--- Problem ---
The records follow. Print, word for word, the first line through the "sc.view_settings.exposure = 0.40;" line.

□ □ □

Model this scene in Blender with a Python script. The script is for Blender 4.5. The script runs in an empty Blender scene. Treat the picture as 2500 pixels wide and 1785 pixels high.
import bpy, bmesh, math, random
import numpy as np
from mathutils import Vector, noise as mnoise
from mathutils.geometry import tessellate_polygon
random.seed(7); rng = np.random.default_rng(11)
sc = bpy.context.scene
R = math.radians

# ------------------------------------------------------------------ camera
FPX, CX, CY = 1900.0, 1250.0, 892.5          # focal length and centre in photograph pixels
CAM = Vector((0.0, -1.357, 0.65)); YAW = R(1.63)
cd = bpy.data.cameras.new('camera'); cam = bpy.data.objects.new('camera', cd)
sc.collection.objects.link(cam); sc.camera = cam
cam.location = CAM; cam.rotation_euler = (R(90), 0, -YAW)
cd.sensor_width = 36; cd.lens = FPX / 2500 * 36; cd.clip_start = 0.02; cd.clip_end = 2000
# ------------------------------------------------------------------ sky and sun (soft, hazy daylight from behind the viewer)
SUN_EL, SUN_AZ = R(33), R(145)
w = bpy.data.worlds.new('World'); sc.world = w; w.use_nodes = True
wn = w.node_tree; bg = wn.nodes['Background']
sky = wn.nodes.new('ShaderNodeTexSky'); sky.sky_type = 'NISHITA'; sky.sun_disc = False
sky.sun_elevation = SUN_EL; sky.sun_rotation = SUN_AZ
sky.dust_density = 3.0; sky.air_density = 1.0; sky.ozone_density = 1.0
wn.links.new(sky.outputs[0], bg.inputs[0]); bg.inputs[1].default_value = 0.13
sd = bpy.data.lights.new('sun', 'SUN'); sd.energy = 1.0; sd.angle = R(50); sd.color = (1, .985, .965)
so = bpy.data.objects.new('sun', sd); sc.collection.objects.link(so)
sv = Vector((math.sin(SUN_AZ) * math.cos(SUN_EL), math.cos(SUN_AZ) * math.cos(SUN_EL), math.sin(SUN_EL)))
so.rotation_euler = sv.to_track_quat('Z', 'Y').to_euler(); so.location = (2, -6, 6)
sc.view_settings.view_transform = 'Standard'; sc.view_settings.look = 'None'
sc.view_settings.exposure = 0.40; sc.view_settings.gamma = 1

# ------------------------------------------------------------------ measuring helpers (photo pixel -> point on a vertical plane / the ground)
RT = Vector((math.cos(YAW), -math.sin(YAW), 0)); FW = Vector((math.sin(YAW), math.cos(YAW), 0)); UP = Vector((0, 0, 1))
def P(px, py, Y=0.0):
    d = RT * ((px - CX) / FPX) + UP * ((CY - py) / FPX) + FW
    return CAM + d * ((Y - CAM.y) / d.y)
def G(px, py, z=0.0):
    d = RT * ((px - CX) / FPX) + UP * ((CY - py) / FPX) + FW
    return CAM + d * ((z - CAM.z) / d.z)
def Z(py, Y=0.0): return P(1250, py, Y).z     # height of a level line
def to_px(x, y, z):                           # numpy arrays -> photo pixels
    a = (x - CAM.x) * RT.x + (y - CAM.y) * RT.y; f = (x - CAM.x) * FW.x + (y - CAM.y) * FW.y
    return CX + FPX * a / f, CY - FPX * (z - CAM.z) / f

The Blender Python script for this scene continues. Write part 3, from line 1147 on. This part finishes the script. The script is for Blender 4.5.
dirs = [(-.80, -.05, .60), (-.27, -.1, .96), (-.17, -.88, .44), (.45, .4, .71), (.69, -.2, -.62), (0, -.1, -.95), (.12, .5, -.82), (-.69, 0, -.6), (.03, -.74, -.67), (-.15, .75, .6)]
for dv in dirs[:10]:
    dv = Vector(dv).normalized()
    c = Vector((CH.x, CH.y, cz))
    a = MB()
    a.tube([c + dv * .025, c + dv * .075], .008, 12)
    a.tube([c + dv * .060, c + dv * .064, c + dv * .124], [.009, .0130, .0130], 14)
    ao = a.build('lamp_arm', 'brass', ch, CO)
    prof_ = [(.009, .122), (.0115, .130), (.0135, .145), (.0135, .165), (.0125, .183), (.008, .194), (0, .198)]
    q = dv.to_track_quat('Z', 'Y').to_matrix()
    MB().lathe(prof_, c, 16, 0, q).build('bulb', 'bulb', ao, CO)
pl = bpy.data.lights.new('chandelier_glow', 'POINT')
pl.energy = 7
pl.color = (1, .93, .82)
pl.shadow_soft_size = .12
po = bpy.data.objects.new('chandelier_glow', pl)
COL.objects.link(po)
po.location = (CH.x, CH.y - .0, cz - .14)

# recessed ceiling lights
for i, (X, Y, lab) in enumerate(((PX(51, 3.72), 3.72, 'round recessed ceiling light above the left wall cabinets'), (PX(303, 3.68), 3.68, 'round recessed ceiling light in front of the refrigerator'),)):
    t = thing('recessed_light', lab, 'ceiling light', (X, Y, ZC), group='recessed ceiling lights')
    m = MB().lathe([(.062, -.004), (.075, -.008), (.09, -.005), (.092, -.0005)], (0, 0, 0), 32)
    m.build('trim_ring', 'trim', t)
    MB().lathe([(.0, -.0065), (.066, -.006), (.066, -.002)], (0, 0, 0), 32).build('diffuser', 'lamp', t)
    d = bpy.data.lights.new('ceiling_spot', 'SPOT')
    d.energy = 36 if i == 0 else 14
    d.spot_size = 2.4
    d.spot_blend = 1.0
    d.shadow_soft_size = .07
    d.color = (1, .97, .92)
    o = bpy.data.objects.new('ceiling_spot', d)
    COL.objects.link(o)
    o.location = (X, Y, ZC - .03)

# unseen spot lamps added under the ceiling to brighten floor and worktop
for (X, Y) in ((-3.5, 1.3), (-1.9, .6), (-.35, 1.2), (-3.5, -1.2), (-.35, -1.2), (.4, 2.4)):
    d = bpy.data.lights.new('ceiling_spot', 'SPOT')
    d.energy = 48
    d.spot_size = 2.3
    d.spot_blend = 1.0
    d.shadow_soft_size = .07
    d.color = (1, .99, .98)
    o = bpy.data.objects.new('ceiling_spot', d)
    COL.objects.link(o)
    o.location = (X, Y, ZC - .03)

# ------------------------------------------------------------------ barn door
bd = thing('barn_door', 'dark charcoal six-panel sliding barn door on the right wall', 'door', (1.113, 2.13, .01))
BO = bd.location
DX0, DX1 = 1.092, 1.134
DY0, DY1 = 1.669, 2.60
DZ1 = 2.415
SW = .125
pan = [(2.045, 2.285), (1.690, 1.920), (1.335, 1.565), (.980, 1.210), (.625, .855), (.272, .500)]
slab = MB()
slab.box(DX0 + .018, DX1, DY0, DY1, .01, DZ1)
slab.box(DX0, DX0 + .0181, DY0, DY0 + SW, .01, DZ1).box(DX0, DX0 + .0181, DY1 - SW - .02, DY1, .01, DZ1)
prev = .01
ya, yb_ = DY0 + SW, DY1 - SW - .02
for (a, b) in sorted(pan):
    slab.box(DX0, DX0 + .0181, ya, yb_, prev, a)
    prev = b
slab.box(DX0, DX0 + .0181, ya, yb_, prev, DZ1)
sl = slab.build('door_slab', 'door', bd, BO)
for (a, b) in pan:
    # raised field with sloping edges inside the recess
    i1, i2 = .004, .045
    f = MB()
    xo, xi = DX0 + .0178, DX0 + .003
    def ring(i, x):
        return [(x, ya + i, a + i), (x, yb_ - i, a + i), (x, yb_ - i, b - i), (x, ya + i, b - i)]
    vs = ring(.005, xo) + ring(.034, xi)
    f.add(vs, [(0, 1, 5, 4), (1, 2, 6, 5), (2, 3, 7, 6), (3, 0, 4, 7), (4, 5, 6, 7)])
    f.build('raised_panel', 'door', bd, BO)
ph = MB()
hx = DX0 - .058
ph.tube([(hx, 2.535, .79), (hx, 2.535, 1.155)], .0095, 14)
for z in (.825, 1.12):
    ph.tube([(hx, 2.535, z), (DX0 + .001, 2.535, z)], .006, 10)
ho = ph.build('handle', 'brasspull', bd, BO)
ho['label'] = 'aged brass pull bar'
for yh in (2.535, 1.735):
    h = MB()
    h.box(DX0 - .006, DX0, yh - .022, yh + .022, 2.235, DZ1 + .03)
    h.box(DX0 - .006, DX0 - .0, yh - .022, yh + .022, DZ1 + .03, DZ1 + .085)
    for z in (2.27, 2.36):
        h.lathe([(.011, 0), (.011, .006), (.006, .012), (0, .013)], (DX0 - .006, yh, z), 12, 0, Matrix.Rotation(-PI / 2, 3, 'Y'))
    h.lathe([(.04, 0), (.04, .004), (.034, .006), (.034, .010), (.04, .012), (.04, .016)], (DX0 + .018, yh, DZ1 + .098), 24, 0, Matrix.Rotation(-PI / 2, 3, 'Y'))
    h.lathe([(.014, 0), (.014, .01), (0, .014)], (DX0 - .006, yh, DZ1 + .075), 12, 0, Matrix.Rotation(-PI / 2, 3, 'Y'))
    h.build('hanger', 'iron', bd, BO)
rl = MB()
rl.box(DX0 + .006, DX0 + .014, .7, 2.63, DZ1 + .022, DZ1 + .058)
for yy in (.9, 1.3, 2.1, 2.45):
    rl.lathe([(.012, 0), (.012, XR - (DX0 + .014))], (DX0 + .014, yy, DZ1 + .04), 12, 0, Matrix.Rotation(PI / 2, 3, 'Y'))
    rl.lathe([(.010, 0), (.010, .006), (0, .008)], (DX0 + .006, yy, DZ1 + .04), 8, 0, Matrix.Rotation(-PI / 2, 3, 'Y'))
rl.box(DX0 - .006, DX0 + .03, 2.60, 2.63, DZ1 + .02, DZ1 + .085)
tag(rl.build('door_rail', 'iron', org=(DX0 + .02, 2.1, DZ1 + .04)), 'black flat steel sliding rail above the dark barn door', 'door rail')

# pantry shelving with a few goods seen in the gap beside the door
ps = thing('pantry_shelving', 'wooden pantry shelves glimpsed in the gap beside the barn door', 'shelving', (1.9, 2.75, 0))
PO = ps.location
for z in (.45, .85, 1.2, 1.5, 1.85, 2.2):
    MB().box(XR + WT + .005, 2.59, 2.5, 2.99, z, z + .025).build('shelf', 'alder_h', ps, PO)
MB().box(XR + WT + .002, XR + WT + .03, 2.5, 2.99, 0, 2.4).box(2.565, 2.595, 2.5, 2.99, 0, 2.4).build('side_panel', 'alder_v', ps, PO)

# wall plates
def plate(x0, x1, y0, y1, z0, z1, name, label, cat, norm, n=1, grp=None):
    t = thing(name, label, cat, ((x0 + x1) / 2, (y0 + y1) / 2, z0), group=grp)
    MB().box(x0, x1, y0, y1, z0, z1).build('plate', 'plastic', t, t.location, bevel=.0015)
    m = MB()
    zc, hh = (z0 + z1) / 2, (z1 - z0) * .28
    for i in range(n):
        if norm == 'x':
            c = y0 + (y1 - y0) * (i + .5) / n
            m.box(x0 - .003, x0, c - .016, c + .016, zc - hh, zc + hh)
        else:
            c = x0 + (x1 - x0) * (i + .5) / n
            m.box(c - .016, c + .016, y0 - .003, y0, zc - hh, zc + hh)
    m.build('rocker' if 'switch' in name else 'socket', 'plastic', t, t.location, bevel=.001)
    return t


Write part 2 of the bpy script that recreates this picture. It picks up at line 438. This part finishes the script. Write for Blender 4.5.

□ □ □

--- Task output ---
Model this scene in Blender with a Python script. The script is for Blender 4.5. The script runs in an empty Blender scene. Treat the picture as 2500 pixels wide and 1785 pixels high.
import bpy, bmesh, math, random
import numpy as np
from mathutils import Vector, noise as mnoise
from mathutils.geometry import tessellate_polygon
random.seed(7); rng = np.random.default_rng(11)
sc = bpy.context.scene
R = math.radians

# ------------------------------------------------------------------ camera
FPX, CX, CY = 1900.0, 1250.0, 892.5          # focal length and centre in photograph pixels
CAM = Vector((0.0, -1.357, 0.65)); YAW = R(1.63)
cd = bpy.data.cameras.new('camera'); cam = bpy.data.objects.new('camera', cd)
sc.collection.objects.link(cam); sc.camera = cam
cam.location = CAM; cam.rotation_euler = (R(90), 0, -YAW)
cd.sensor_width = 36; cd.lens = FPX / 2500 * 36; cd.clip_start = 0.02; cd.clip_end = 2000
# ------------------------------------------------------------------ sky and sun (soft, hazy daylight from behind the viewer)
SUN_EL, SUN_AZ = R(33), R(145)
w = bpy.data.worlds.new('World'); sc.world = w; w.use_nodes = True
wn = w.node_tree; bg = wn.nodes['Background']
sky = wn.nodes.new('ShaderNodeTexSky'); sky.sky_type = 'NISHITA'; sky.sun_disc = False
sky.sun_elevation = SUN_EL; sky.sun_rotation = SUN_AZ
sky.dust_density = 3.0; sky.air_density = 1.0; sky.ozone_density = 1.0
wn.links.new(sky.outputs[0], bg.inputs[0]); bg.inputs[1].default_value = 0.13
sd = bpy.data.lights.new('sun', 'SUN'); sd.energy = 1.0; sd.angle = R(50); sd.color = (1, .985, .965)
so = bpy.data.objects.new('sun', sd); sc.collection.objects.link(so)
sv = Vector((math.sin(SUN_AZ) * math.cos(SUN_EL), math.cos(SUN_AZ) * math.cos(SUN_EL), math.sin(SUN_EL)))
so.rotation_euler = sv.to_track_quat('Z', 'Y').to_euler(); so.location = (2, -6, 6)
sc.view_settings.view_transform = 'Standard'; sc.view_settings.look = 'None'
sc.view_settings.exposure = 0.40; sc.view_settings.gamma = 1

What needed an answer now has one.